With a memory card full and the sun setting into the horizon, the feeling of an accomplished track day was sinking in. Something that can be imagined by the fellow track enthusiast but only experienced by those who do it. Overall "The Glen" was a blast and we will certainly try to make it back again next year.

That wasn't it for driving however, we still had a long trip back home. We were in dire need of some food so we hit up Burger King then fueled up before leaving the town at 8pm. Riding through rural New York in perfect breezy weather was icing on the cake. The skies were slowly dimming and it felt truly wonderful.

We covered good ground by not stopping for the first 2 hours until we had to stop for a bathroom break and driver change since Theresa was getting tired.

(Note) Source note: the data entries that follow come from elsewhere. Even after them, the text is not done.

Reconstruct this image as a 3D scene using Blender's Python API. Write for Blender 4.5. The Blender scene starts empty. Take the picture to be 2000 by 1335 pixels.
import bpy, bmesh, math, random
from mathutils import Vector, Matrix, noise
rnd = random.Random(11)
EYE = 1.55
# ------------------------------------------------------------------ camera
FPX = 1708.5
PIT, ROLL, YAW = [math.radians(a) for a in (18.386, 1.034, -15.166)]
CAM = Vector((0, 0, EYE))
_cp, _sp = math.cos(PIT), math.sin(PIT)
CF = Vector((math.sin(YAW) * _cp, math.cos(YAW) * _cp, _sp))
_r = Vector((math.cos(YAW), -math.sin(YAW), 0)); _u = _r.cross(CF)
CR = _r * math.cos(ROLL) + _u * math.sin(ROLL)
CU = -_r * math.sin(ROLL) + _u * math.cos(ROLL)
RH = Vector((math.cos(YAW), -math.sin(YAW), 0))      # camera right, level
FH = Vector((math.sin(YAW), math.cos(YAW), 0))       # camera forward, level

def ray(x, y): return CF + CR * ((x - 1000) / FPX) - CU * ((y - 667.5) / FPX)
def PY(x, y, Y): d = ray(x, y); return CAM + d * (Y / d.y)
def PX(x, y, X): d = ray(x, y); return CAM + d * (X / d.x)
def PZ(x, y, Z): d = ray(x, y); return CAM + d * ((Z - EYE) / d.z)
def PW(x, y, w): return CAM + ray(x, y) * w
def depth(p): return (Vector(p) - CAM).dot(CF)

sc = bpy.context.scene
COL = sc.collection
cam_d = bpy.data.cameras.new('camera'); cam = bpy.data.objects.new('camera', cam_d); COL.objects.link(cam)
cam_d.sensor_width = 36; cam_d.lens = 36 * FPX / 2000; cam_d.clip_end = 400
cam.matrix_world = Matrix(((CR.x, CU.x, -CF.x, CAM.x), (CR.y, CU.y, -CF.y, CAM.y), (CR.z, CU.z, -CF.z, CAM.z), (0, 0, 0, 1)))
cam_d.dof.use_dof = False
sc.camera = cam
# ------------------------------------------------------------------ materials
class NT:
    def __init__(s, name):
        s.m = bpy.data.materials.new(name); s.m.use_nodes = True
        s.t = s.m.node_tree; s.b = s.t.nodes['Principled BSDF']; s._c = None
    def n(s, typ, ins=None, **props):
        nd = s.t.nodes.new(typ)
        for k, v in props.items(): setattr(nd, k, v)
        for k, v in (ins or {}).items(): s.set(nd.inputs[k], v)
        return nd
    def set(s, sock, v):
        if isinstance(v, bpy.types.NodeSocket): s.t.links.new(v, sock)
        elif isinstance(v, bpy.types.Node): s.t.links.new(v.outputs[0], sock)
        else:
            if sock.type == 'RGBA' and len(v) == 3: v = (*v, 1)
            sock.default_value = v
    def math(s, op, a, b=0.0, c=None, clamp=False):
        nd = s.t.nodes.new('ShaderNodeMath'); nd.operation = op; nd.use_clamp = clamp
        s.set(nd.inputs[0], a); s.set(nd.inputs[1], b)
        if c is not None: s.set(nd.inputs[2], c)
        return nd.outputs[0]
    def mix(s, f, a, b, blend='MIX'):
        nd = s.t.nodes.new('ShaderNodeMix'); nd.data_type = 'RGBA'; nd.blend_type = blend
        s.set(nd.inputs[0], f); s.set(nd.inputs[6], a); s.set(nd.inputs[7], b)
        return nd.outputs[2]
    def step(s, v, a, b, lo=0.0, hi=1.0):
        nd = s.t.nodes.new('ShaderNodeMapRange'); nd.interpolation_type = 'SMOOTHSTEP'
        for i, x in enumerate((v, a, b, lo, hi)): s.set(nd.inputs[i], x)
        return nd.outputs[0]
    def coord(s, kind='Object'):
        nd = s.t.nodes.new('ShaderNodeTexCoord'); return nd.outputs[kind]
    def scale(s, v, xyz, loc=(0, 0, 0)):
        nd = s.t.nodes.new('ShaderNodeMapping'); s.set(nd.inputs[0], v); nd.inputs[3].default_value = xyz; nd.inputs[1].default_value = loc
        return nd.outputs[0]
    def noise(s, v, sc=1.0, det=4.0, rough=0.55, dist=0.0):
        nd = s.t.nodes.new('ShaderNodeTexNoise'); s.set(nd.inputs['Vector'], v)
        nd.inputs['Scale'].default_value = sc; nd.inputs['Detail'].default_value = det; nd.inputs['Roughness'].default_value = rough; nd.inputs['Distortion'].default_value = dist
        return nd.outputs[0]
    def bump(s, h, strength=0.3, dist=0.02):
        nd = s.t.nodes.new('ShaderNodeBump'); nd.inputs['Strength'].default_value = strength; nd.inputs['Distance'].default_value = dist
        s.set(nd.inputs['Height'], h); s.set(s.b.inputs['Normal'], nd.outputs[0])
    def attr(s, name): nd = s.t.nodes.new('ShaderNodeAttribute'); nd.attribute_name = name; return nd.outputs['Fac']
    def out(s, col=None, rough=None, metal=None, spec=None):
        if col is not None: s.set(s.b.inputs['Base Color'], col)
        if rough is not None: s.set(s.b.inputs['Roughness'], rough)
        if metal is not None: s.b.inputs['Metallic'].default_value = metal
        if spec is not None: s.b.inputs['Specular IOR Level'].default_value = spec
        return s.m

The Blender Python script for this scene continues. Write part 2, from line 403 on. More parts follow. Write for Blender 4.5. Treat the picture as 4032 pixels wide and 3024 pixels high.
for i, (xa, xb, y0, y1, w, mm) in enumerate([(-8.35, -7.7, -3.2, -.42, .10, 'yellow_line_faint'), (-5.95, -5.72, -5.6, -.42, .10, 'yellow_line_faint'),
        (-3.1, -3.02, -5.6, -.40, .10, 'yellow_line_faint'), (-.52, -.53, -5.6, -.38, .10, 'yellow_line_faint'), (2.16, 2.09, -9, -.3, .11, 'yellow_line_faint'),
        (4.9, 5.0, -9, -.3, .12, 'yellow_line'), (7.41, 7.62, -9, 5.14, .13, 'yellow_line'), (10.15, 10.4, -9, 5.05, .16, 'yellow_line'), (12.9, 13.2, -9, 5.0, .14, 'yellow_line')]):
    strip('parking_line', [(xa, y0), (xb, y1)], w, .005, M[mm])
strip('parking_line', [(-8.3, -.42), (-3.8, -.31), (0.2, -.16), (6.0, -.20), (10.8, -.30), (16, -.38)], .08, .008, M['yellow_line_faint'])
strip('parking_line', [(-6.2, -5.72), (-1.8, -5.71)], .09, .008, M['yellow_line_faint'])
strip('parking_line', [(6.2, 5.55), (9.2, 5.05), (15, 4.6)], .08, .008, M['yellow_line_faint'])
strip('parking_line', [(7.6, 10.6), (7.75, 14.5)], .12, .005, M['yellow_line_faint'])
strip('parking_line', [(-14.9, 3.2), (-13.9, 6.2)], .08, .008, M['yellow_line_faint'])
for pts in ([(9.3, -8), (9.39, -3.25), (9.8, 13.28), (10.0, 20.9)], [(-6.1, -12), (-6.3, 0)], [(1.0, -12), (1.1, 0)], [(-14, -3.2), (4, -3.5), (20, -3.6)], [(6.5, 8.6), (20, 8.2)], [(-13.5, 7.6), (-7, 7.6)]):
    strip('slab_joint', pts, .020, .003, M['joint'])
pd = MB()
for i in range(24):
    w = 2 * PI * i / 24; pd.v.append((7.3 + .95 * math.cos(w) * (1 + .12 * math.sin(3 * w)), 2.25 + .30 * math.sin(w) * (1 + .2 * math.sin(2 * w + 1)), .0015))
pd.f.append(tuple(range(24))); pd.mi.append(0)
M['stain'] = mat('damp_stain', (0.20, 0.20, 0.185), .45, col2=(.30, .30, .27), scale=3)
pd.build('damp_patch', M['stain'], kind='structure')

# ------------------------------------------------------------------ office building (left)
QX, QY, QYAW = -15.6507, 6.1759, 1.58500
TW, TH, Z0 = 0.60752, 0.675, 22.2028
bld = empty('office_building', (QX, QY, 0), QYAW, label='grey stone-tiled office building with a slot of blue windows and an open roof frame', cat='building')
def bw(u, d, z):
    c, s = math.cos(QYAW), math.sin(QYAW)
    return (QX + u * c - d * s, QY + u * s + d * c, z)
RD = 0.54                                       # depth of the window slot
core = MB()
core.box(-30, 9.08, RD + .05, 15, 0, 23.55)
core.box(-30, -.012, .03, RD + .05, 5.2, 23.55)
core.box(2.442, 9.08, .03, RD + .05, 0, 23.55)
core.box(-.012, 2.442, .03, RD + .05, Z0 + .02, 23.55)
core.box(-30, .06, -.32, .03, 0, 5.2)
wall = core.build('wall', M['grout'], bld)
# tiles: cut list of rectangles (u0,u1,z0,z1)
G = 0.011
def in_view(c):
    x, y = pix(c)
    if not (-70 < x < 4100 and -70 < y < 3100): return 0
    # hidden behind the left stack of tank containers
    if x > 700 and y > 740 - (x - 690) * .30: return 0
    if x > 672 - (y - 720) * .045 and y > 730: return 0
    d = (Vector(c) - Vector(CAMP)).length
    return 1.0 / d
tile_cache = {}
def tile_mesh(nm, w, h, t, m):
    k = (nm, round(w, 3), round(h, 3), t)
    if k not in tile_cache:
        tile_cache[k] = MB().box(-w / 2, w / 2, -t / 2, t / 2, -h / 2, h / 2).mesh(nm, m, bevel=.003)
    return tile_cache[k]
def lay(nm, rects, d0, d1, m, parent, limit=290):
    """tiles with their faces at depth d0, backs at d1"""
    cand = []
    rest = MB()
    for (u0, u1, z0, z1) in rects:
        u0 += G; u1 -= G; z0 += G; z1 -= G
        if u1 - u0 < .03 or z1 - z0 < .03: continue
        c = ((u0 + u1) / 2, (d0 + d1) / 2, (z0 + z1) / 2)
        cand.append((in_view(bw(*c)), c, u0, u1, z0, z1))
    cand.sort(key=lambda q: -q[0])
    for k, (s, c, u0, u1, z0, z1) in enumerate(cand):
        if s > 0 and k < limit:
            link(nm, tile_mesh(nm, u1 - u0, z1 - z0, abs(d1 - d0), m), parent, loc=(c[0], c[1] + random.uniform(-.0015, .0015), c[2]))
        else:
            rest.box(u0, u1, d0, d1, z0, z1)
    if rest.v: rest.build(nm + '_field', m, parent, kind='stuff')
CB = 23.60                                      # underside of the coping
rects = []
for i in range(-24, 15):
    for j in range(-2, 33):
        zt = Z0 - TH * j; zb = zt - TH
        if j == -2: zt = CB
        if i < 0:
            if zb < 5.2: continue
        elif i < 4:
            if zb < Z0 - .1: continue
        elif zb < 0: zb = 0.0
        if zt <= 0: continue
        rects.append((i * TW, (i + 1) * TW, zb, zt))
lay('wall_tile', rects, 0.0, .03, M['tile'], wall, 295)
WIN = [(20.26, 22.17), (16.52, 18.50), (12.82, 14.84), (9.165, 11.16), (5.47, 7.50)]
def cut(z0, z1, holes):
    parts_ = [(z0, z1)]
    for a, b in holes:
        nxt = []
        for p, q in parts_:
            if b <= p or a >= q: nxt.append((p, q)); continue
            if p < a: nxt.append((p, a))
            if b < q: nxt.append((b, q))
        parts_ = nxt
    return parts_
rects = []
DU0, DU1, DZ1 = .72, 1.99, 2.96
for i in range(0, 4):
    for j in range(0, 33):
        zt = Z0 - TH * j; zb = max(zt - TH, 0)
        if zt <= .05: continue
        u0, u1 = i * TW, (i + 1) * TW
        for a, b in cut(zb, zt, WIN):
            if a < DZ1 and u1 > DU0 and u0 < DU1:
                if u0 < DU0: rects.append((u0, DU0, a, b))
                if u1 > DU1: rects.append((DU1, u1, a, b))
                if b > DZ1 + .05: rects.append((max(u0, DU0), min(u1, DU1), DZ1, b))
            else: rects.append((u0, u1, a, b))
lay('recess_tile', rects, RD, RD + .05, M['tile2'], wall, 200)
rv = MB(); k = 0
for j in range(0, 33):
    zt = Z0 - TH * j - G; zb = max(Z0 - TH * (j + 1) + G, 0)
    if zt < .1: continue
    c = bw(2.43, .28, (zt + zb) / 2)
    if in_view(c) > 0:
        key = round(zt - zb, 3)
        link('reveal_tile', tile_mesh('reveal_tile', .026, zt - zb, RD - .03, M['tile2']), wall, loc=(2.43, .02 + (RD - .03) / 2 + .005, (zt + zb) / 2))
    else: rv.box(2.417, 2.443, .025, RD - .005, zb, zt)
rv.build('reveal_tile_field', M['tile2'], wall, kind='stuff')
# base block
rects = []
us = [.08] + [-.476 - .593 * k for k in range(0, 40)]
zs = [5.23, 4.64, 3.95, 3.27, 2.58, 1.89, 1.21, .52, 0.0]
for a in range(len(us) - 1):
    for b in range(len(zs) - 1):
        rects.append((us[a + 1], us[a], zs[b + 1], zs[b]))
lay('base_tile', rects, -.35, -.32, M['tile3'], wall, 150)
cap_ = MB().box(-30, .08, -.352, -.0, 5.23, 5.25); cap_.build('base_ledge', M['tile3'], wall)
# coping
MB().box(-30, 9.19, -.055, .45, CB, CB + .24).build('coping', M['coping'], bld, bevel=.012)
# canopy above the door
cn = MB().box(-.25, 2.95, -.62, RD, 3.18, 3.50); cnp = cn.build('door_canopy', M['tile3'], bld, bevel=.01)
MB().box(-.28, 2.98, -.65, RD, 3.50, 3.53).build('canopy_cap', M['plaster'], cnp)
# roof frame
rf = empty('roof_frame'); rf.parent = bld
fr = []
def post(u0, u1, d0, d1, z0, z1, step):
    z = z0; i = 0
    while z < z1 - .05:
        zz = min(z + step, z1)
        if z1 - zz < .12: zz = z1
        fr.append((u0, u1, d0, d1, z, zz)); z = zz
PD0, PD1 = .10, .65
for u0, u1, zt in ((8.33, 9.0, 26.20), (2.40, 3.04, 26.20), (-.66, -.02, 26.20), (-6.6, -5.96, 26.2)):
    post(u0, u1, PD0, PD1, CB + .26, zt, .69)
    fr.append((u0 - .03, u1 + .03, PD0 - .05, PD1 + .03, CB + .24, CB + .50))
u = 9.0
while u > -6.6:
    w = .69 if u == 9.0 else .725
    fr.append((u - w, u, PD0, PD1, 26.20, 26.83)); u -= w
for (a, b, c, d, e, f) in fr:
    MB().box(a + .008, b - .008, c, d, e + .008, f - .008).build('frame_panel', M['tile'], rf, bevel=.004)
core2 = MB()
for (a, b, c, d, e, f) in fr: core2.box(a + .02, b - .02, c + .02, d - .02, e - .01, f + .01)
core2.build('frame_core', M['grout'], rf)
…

Theresa was bobbing and weaving across the road like Little Jerry on Fight Night.
It wasn't long after that we hit a major rainstorm where we couldn't see 30 feet ahead. By far the worst rain we had ever encountered on the road. Suddenly we both go through a "lake" of standing water and Evan's left bumper plug was forced out by the water. Seconds later I pass through it and the EG pulled hard in the direction of the wall but luckily I instinctively corrected and managed to straighten it. We had to stop but without anywhere safe to pull over we decided to keep going slowly till we got out of it.

We kept trucking along till we eventually got to Evan's place at 3am where we unloaded the cargo and split ways. After a shower I hit the sack, blinked and woke up for work at 6am. It was one long work day without a doubt. Track days can be exhausting but are quite rewarding once done.